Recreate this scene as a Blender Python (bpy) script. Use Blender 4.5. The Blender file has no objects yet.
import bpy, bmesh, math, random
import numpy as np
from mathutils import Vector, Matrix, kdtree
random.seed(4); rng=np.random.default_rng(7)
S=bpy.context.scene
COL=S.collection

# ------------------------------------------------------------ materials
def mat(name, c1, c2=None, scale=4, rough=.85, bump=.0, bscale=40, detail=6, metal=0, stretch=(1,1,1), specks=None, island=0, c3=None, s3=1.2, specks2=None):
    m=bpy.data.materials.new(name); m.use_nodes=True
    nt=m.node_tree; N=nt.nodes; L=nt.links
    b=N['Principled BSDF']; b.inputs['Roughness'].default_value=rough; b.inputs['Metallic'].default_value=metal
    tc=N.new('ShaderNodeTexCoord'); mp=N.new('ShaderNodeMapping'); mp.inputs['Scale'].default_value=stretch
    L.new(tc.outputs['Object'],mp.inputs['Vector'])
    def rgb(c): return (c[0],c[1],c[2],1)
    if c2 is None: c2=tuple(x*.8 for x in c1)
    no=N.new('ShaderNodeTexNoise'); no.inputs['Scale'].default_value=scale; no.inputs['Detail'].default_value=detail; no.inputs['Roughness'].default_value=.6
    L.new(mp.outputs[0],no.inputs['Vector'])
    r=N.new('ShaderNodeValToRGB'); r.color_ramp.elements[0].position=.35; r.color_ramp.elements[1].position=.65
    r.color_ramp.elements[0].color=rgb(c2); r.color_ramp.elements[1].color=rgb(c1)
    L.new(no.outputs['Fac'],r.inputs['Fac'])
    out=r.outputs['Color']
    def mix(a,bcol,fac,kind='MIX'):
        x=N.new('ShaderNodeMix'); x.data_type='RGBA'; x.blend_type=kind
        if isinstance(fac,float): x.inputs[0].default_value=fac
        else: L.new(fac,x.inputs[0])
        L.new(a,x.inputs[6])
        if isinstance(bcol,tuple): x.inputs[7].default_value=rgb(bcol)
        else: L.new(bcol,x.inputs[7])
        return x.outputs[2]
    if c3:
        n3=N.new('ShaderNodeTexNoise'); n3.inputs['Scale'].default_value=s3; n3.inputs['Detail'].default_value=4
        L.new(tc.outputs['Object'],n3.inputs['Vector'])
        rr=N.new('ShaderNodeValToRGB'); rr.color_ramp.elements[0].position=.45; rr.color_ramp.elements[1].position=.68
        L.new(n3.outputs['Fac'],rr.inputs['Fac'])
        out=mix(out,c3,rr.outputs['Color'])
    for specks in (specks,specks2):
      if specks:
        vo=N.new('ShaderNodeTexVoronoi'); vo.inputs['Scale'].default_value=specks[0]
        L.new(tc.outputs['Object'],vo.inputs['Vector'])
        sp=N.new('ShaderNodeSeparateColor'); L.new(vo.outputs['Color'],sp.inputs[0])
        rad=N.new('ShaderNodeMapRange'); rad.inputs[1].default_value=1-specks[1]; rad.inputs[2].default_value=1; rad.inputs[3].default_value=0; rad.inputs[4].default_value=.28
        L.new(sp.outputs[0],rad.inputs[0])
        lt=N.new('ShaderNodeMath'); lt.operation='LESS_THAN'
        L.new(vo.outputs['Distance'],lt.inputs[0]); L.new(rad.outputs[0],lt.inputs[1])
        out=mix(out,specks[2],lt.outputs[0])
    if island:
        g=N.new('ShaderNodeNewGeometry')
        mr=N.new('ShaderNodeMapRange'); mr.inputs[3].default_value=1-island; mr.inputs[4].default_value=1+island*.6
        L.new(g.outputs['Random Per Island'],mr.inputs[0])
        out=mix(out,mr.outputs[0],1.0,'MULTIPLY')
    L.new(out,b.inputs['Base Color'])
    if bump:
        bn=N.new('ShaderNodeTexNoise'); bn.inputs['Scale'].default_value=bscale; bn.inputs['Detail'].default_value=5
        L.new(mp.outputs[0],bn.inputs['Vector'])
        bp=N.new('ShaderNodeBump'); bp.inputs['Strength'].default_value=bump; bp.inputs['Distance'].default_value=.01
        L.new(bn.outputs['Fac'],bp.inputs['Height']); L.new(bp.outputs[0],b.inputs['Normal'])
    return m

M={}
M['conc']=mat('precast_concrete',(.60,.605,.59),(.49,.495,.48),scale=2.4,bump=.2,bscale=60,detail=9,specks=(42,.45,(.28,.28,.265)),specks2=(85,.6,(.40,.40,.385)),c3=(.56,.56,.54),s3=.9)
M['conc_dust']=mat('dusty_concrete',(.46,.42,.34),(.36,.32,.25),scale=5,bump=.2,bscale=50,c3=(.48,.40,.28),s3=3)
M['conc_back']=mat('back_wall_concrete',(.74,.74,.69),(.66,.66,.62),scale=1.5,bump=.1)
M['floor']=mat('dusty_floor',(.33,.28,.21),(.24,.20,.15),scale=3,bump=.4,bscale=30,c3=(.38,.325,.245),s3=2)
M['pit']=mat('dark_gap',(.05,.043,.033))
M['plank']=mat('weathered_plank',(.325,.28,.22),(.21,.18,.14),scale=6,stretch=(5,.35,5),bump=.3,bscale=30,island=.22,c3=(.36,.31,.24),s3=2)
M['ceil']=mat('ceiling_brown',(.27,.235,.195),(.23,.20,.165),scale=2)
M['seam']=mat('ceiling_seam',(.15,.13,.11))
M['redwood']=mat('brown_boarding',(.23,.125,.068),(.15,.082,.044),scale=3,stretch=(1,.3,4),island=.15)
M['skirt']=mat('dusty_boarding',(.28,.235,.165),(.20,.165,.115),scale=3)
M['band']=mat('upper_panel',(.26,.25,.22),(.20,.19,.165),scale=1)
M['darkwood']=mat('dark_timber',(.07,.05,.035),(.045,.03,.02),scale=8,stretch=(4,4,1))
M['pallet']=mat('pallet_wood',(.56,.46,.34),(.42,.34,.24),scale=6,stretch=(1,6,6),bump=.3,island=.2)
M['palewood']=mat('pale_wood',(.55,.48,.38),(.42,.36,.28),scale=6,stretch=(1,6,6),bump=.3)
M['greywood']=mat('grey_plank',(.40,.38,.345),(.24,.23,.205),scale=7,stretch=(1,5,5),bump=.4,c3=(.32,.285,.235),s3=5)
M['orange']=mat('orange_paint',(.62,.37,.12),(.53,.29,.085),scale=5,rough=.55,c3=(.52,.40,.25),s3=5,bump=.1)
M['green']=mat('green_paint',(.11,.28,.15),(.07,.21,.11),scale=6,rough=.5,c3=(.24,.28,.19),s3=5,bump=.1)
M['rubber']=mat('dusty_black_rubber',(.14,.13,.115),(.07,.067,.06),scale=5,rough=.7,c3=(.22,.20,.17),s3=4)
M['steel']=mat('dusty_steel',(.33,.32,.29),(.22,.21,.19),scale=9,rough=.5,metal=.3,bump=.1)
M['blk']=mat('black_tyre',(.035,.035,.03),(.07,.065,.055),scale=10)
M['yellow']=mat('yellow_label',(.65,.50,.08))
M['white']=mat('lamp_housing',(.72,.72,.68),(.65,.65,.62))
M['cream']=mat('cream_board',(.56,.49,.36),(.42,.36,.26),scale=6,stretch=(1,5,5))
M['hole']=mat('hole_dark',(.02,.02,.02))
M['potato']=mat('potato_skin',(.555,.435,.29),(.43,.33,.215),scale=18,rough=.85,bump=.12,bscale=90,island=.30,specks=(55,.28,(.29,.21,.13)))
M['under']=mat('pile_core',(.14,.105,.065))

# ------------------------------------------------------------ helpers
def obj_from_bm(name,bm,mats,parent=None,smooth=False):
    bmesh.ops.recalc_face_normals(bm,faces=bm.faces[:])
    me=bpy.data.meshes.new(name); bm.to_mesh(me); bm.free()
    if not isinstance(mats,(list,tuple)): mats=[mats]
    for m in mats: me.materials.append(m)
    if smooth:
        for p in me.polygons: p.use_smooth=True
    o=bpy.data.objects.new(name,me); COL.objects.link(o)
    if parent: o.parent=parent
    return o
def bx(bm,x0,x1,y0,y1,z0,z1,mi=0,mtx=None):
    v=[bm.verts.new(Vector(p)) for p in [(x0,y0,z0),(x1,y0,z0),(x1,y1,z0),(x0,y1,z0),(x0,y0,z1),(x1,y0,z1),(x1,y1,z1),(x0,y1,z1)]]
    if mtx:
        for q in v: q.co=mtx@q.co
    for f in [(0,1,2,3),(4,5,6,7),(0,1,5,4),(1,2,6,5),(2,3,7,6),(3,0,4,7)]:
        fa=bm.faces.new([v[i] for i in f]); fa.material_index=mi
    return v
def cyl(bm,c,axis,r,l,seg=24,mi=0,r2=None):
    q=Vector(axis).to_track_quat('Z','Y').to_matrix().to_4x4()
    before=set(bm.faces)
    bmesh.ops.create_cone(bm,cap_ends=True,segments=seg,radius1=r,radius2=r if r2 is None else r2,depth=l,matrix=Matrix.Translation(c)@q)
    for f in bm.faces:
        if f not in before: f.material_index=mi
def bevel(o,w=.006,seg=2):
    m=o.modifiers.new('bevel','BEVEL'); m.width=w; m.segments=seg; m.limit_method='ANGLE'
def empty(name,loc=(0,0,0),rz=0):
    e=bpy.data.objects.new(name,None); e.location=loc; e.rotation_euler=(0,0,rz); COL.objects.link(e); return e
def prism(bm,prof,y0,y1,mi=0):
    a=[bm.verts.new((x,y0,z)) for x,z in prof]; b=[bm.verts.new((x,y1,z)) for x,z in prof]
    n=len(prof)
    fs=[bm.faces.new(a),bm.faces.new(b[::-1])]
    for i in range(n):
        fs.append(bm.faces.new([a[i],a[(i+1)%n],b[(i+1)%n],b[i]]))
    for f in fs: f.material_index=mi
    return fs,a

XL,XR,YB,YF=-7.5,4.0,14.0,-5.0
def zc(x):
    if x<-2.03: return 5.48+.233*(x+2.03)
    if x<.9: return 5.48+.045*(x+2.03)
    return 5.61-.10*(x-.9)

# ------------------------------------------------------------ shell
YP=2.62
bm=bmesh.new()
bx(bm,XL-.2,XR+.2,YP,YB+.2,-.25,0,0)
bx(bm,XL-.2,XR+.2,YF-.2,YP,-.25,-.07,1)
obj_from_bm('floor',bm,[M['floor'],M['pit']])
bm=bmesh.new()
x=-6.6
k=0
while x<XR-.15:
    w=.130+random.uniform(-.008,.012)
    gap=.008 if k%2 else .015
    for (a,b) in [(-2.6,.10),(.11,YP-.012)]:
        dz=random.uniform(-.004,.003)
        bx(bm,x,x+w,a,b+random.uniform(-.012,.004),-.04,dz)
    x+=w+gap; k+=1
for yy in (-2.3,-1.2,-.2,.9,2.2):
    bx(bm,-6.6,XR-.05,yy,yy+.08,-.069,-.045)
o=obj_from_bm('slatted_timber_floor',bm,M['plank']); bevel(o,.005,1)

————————

- [Problem statement]: Whichever lines contain the string "objects", select and copy them.

- [Problem solution]:
Recreate this scene as a Blender Python (bpy) script. Use Blender 4.5. The Blender file has no objects yet.
    o=bpy.data.objects.new(name,me); COL.objects.link(o)
    e=bpy.data.objects.new(name,None); e.location=loc; e.rotation_euler=(0,0,rz); COL.objects.link(e); return e